PROBLEM TO WORK ON: Leave out the pictures and restate the rest of the data exactly.

SUPPLIED DATA:
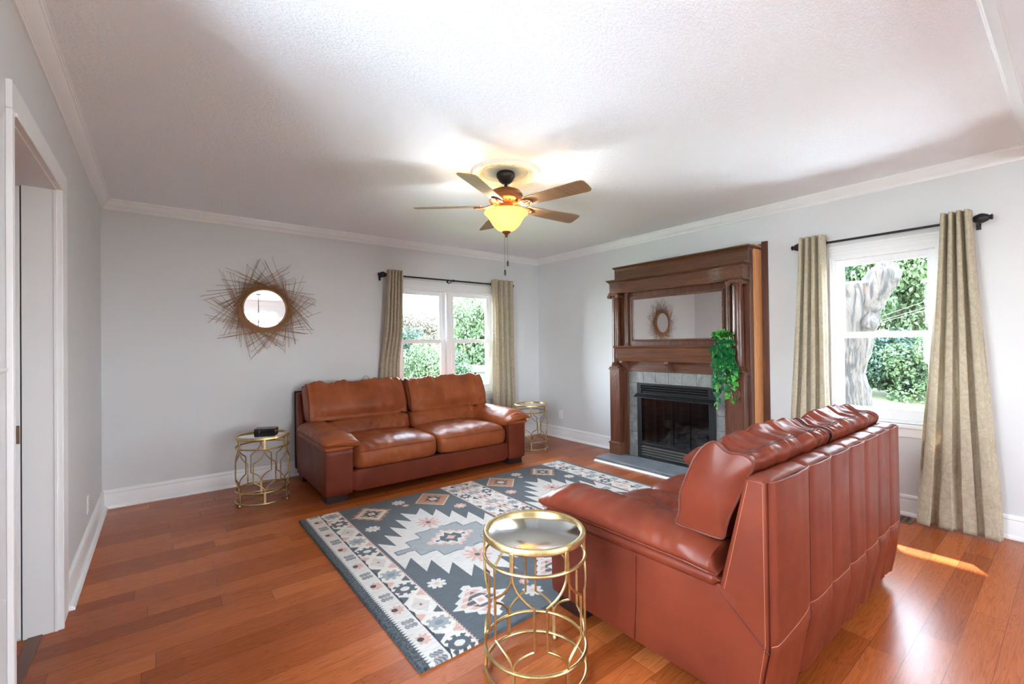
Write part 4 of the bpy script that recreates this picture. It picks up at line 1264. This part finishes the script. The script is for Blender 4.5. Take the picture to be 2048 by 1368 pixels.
for k in range(14):
    y0 = 2.085 + rng.uniform(-.075, .075); L = rng.choice([.10, .18, .26, .34, .40, .52]) if k > 1 else (.58, .48)[k]
    ox = rng.uniform(-.05, .0); oy = rng.uniform(-.12, .10) * (1.0 if L < .45 else .45)
    if k == 0: oy = .02
    pts = []
    for i in range(22):
        t = i / 21
        rise = .075 * math.sin(min(1, t * 4.5) * PI) * (1 if t < .23 else 0)
        x = 4.185 - (.075) * sstep(0, .28, t) + ox * t; y = y0 + oy * sstep(0, .8, t) + .010 * math.sin(t * 9 + k)
        z = 1.345 + rise - max(0, t - .20) / .8 * L
        pts.append(Vector((x, y, z)))
    stems.tube(pts, [.0028 * (1 - .5 * i / 21) for i in range(22)], 5)
    for i in range(1, 22):
        for r2 in range(1 if (i % 3) or i > 14 else 2):
            p = pts[i]; a = rng.uniform(-1.3, 1.3)
            dv = Vector((-.5 + rng.uniform(-.5, .3), math.sin(a) * 1.2, -.5 - .6 * rng.random() + (1.1 if i < 4 else 0)))
            nn = Vector((-.8 + rng.uniform(-.3, .5), rng.uniform(-.9, .9), .5 + rng.uniform(-.5, .5)))
            tip = i > 18 or i < 4
            light = (tip and rng.random() < .7) or rng.random() < .07
            q = p + dv.normalized() * .018
            stems.tube([p, p + dv.normalized() * .010 + Vector((0, 0, .002)), q], .0012, 4)
            ivy_leaf(LL if light else LD, q, dv, nn, rng.uniform(.046, .070) * (.8 if i > 18 else 1))
part('stem', stems, 'ivystem', iv); a = part('leaves', LD, 'ivy_dark', iv, angle=60); c = part('leaves', LL, 'ivy_light', iv, angle=60)
a['label'] = 'dark green ivy leaves'; c['label'] = 'light green ivy leaves'

# ================================================================== SUNBURST MIRROR
MC = Vector((.833, 5.105, 1.739))
sm_ = thing('sunburst_mirror', 'round sunburst wall mirror framed by crossing tan twigs', 'mirror', (MC.x, 5.128, MC.z))
b = MB().lathe([(0, 5.094), (.186, 5.094), (.190, 5.100), (.190, 5.110), (0, 5.112)], (MC.x, 0, MC.z), 72, 'y'); 
part('mirror_glass', b, 'mirror', sm_)
b = MB().lathe([(.186, 5.090), (.196, 5.088), (.202, 5.094), (.202, 5.118), (.186, 5.118), (.186, 5.090)], (MC.x, 0, MC.z), 72, 'y')
part('mirror_rim', b, 'twig', sm_)
b = MB().lathe([(.0, 5.112), (.23, 5.112), (.23, 5.126), (0, 5.126)], (MC.x, 0, MC.z), 48, 'y'); part('backing_board', b, 'twig2', sm_)
rng = random.Random(21)
tm = {}
for k in range(3):
    mb = MB().tube([(0, 0, 0), (0, 0, .5), (0, 0, 1)], [.0021, .0019, .0014], 5)
    me = bpy.data.meshes.new('twig'); me.from_pydata([tuple(v) for v in mb.v], [], mb.f); me.polygons.foreach_set('use_smooth', [True] * len(me.polygons)); me.materials.append(MAT['twig' if k else 'twig2']); tm[k] = me
rest = MB()
NT = 190
for k in range(NT):
    a = 2 * PI * k / NT * 1.0 + rng.uniform(-.03, .03)
    # chord tangent to a circle just outside the glass
    rc = rng.uniform(.196, .235); th = a
    foot = Vector((math.cos(th) * rc, 0, math.sin(th) * rc)); tang = Vector((-math.sin(th), 0, math.cos(th))) * (1 if k % 2 else -1)
    tilt = rng.uniform(-.02, .32); dirv = (tang * math.cos(tilt) + foot.normalized() * math.sin(tilt)).normalized()
    # lengths vary round the frame in star-like groups
    g_ = .5 + .5 * math.cos(a * 9 + 1.0)
    Lf = .185 + .125 * g_ + rng.uniform(0, .15); Lb = .10 + rng.uniform(0, .14)
    p0 = MC + foot - dirv * Lb + Vector((0, rng.uniform(-.010, .012), 0)); p1 = MC + foot + dirv * Lf + Vector((0, rng.uniform(-.018, .010), 0))
    if (Vector((p0.x - MC.x, 0, p0.z - MC.z))).length < .192: p0 = MC + foot - dirv * .05
    if k < 96:
        o = bpy.data.objects.new('twig', tm[k % 3]); COL.objects.link(o); o.parent = sm_
        v = p1 - p0
        o.location = p0 - Vector((MC.x, 5.128, MC.z)); o.rotation_euler = v.to_track_quat('Z', 'Y').to_euler(); o.scale = (1, 1, v.length)
    else: rest.tube([p0, p0.lerp(p1, .5), p1], [.0024, .0022, .0016], 5)
o = part('twigs', rest, 'twig', sm_); o['kind'] = 'stuff'

# ================================================================== CEILING FAN
FC = (2.020, 2.632)
md = thing('ceiling_medallion', 'round cream plaster ceiling medallion above the fan', 'ceiling medallion', (*FC, ZC))
b = MB().lathe([(0.168, ZC - .004), (.172, ZC - .014), (.180, ZC - .016), (.184, ZC - .010), (.190, ZC - .014), (.196, ZC - .022), (.206, ZC - .026), (.212, ZC - .020), (.220, ZC - .026), (.234, ZC - .028), (.248, ZC - .022), (.256, ZC - .010), (.260, ZC)], (*FC, 0), 96)
part('outer_ring', b, 'cream', md)
b = MB().lathe([(0, ZC - .004), (.168, ZC - .004), (.170, ZC - .0035)], (*FC, 0), 72); part('centre_disc', b, 'sage', md)
b = MB()
for k in range(100):
    q = 2 * PI * k / 100; b.box(FC[0] + .208 * math.cos(q) - .003, FC[0] + .208 * math.cos(q) + .003, FC[1] + .208 * math.sin(q) - .003, FC[1] + .208 * math.sin(q) + .003, ZC - .0285, ZC - .02)
part('bead_ring', b, 'cream', md)
fn = thing('ceiling_fan', 'bronze ceiling fan with five wood blades and a lit amber bowl', 'ceiling fan', (*FC, ZC - .004))
b = MB().lathe([(0, 2.621), (.062, 2.621), (.068, 2.612), (.068, 2.590), (.060, 2.578), (.050, 2.560), (.034, 2.545), (.018, 2.538), (0, 2.538)], (*FC, 0), 48); part('canopy', b, 'darkbronze', fn)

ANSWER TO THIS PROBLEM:
Write part 4 of the bpy script that recreates this picture. It picks up at line 1264. This part finishes the script. The script is for Blender 4.5. Take the picture to be 2048 by 1368 pixels.
for k in range(14):
    y0 = 2.085 + rng.uniform(-.075, .075); L = rng.choice([.10, .18, .26, .34, .40, .52]) if k > 1 else (.58, .48)[k]
    ox = rng.uniform(-.05, .0); oy = rng.uniform(-.12, .10) * (1.0 if L < .45 else .45)
    if k == 0: oy = .02
    pts = []
    for i in range(22):
        t = i / 21
        rise = .075 * math.sin(min(1, t * 4.5) * PI) * (1 if t < .23 else 0)
        x = 4.185 - (.075) * sstep(0, .28, t) + ox * t; y = y0 + oy * sstep(0, .8, t) + .010 * math.sin(t * 9 + k)
        z = 1.345 + rise - max(0, t - .20) / .8 * L
        pts.append(Vector((x, y, z)))
    stems.tube(pts, [.0028 * (1 - .5 * i / 21) for i in range(22)], 5)
    for i in range(1, 22):
        for r2 in range(1 if (i % 3) or i > 14 else 2):
            p = pts[i]; a = rng.uniform(-1.3, 1.3)
            dv = Vector((-.5 + rng.uniform(-.5, .3), math.sin(a) * 1.2, -.5 - .6 * rng.random() + (1.1 if i < 4 else 0)))
            nn = Vector((-.8 + rng.uniform(-.3, .5), rng.uniform(-.9, .9), .5 + rng.uniform(-.5, .5)))
            tip = i > 18 or i < 4
            light = (tip and rng.random() < .7) or rng.random() < .07
            q = p + dv.normalized() * .018
            stems.tube([p, p + dv.normalized() * .010 + Vector((0, 0, .002)), q], .0012, 4)
            ivy_leaf(LL if light else LD, q, dv, nn, rng.uniform(.046, .070) * (.8 if i > 18 else 1))
part('stem', stems, 'ivystem', iv); a = part('leaves', LD, 'ivy_dark', iv, angle=60); c = part('leaves', LL, 'ivy_light', iv, angle=60)
a['label'] = 'dark green ivy leaves'; c['label'] = 'light green ivy leaves'

# ================================================================== SUNBURST MIRROR
MC = Vector((.833, 5.105, 1.739))
sm_ = thing('sunburst_mirror', 'round sunburst wall mirror framed by crossing tan twigs', 'mirror', (MC.x, 5.128, MC.z))
b = MB().lathe([(0, 5.094), (.186, 5.094), (.190, 5.100), (.190, 5.110), (0, 5.112)], (MC.x, 0, MC.z), 72, 'y'); 
part('mirror_glass', b, 'mirror', sm_)
b = MB().lathe([(.186, 5.090), (.196, 5.088), (.202, 5.094), (.202, 5.118), (.186, 5.118), (.186, 5.090)], (MC.x, 0, MC.z), 72, 'y')
part('mirror_rim', b, 'twig', sm_)
b = MB().lathe([(.0, 5.112), (.23, 5.112), (.23, 5.126), (0, 5.126)], (MC.x, 0, MC.z), 48, 'y'); part('backing_board', b, 'twig2', sm_)
rng = random.Random(21)
tm = {}
for k in range(3):
    mb = MB().tube([(0, 0, 0), (0, 0, .5), (0, 0, 1)], [.0021, .0019, .0014], 5)
    me = bpy.data.meshes.new('twig'); me.from_pydata([tuple(v) for v in mb.v], [], mb.f); me.polygons.foreach_set('use_smooth', [True] * len(me.polygons)); me.materials.append(MAT['twig' if k else 'twig2']); tm[k] = me
rest = MB()
NT = 190
for k in range(NT):
    a = 2 * PI * k / NT * 1.0 + rng.uniform(-.03, .03)
    # chord tangent to a circle just outside the glass
    rc = rng.uniform(.196, .235); th = a
    foot = Vector((math.cos(th) * rc, 0, math.sin(th) * rc)); tang = Vector((-math.sin(th), 0, math.cos(th))) * (1 if k % 2 else -1)
    tilt = rng.uniform(-.02, .32); dirv = (tang * math.cos(tilt) + foot.normalized() * math.sin(tilt)).normalized()
    # lengths vary round the frame in star-like groups
    g_ = .5 + .5 * math.cos(a * 9 + 1.0)
    Lf = .185 + .125 * g_ + rng.uniform(0, .15); Lb = .10 + rng.uniform(0, .14)
    p0 = MC + foot - dirv * Lb + Vector((0, rng.uniform(-.010, .012), 0)); p1 = MC + foot + dirv * Lf + Vector((0, rng.uniform(-.018, .010), 0))
    if (Vector((p0.x - MC.x, 0, p0.z - MC.z))).length < .192: p0 = MC + foot - dirv * .05
    if k < 96:
        o = bpy.data.objects.new('twig', tm[k % 3]); COL.objects.link(o); o.parent = sm_
        v = p1 - p0
        o.location = p0 - Vector((MC.x, 5.128, MC.z)); o.rotation_euler = v.to_track_quat('Z', 'Y').to_euler(); o.scale = (1, 1, v.length)
    else: rest.tube([p0, p0.lerp(p1, .5), p1], [.0024, .0022, .0016], 5)
o = part('twigs', rest, 'twig', sm_); o['kind'] = 'stuff'

# ================================================================== CEILING FAN
FC = (2.020, 2.632)
md = thing('ceiling_medallion', 'round cream plaster ceiling medallion above the fan', 'ceiling medallion', (*FC, ZC))
b = MB().lathe([(0.168, ZC - .004), (.172, ZC - .014), (.180, ZC - .016), (.184, ZC - .010), (.190, ZC - .014), (.196, ZC - .022), (.206, ZC - .026), (.212, ZC - .020), (.220, ZC - .026), (.234, ZC - .028), (.248, ZC - .022), (.256, ZC - .010), (.260, ZC)], (*FC, 0), 96)
part('outer_ring', b, 'cream', md)
b = MB().lathe([(0, ZC - .004), (.168, ZC - .004), (.170, ZC - .0035)], (*FC, 0), 72); part('centre_disc', b, 'sage', md)
b = MB()
for k in range(100):
    q = 2 * PI * k / 100; b.box(FC[0] + .208 * math.cos(q) - .003, FC[0] + .208 * math.cos(q) + .003, FC[1] + .208 * math.sin(q) - .003, FC[1] + .208 * math.sin(q) + .003, ZC - .0285, ZC - .02)
part('bead_ring', b, 'cream', md)
fn = thing('ceiling_fan', 'bronze ceiling fan with five wood blades and a lit amber bowl', 'ceiling fan', (*FC, ZC - .004))
b = MB().lathe([(0, 2.621), (.062, 2.621), (.068, 2.612), (.068, 2.590), (.060, 2.578), (.050, 2.560), (.034, 2.545), (.018, 2.538), (0, 2.538)], (*FC, 0), 48); part('canopy', b, 'darkbronze', fn)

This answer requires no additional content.